The Road You Think You Know
Most families have some version of a plan. If something happened and we needed to leave, we'd pack a few things and head to our parents’ place, the lake cabin, or a hotel in the next town over, a logical choice.
But what happens when the traditional route turns out to be a nightmare?
Roads change. Traffic can grind to a halt. Long-term construction projects seem to drag on for months. The route that felt obvious 2 years ago might not work the way you think it will. Traffic doesn’t build slowly in these situations. It stacks up fast.
What if the emergency is coming from the exact direction you’re planning to drive? Or what if you are in an area with only one road in and out? Most of us have options in several directions but rarely think about all of them.
Think about the last time you drove these roads. Not just passing through on the way to somewhere else but driving it with the thought "this is how we might have to leave this area."
For most people, that answer is never.
We build mental maps of our neighborhoods and surrounding areas over years of casual driving. But those maps don't automatically update when a bridge gets weight-restricted after a flood, when a road gets closed for a long-term construction, or when a neighborhood on your usual path has changed enough to create a huge bottleneck at the worst possible time.
Your brain is still referencing the memory map.
Don't Count on Your Phone to Figure It Out
Many people assume their phone's navigation apps like Google Maps, Waze, or Apple Maps will simply reroute them around any problems. These can be helpful during normal traffic, but their reliability drops during a major storm or emergency.
Flooding, debris, downed power lines, and sudden road closures can change faster than the apps can keep up. Crowdsourced reports may be delayed or incomplete, and cell service often becomes spotty or unavailable exactly when you need it most.
There's also the scenario nobody plans for. A dropped phone, a cracked screen, a dead battery. Emergencies are exactly when those things happen. If your route and your destination only exist in your maps app, a paper copy tucked in the glove box is cheap insurance.
A Wrinkle Most Drivers Have Never Seen
There's also a less obvious challenge: during major emergencies, local authorities sometimes set up contraflow lanes (reversing lanes to move traffic out faster).
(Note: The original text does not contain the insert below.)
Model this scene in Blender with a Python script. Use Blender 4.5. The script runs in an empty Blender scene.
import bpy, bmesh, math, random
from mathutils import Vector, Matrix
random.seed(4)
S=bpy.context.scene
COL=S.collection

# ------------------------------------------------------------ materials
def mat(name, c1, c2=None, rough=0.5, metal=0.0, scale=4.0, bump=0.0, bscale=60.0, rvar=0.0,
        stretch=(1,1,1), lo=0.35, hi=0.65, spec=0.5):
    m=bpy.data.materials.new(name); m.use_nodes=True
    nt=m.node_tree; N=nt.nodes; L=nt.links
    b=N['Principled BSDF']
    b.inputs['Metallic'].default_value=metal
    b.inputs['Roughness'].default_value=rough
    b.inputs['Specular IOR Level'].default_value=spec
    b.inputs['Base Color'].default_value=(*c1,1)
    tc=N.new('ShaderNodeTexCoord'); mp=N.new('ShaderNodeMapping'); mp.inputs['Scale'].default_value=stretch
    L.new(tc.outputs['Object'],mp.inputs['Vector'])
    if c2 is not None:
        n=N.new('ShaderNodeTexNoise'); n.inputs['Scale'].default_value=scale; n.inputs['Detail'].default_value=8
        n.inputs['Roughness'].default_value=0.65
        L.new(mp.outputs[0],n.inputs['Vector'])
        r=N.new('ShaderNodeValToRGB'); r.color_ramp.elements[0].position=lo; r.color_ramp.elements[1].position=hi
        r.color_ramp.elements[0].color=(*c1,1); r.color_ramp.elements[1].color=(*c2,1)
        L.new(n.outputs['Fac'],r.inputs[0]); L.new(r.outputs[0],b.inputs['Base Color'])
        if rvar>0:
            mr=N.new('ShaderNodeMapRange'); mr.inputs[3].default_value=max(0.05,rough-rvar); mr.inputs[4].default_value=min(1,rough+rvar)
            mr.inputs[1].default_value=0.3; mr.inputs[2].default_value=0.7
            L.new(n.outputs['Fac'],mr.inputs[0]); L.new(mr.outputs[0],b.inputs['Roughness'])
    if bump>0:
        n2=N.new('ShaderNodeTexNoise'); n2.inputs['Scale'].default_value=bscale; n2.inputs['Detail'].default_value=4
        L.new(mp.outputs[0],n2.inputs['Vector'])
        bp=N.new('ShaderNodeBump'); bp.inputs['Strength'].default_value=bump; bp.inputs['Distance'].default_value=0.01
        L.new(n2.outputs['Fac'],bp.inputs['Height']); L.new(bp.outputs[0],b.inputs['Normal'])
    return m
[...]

Lanes you’ve driven your whole life suddenly run the opposite way.
Knowing it might happen, and roughly how it works, is the kind of thing that keeps a stressful situation from becoming a dangerous one.
“Where is Everyone?”
A lot of evacuation thinking assumes everyone starts at home. On a typical weekday, your family probably isn't all together. You might be at work, the kids at school, and your spouse across town. The route that works from home could look completely different if you need to swing by the office or school first.
Have you thought through that version of the trip? Do your kids know the plan if phones aren't working and they can't reach you right away? Do they know an alternate way to get there? These are practical details that make a plan actually work instead of just existing in theory. A simple family meeting point and a backup route can make the difference.
The Afternoon Test
Here's what a real readiness check looks like for this, and it's not dramatic. Once a year, drive your primary route. Not on your phone, not on autopilot. Actually pay attention to what is happening in these areas.
Notice the bridges. Notice where construction has changed things. Notice the bottlenecks, the school zones, the railroad crossings where things might slow you down. Then think about whether there's a secondary route you could take if your first one was blocked.
That's it. A 30-minute drive once a year. Most of the time, you'll find your route is still solid. But every so often you'll notice something important and you'll be glad you flagged it long before an emergency.
This doesn't have to feel like homework. A Sunday drive through the neighborhoods around you is actually a low-key way to get familiar with alternate routes before you ever need them.
A simple goal: have two ways out in opposite directions. If one is blocked, you’re not stuck guessing.
Even if you don't make this drive, have the conversation. What would we do if this route was blocked? What's Plan B?
The families that handle emergencies well are the ones who thought through the small details ahead of time, when there was no pressure to do so.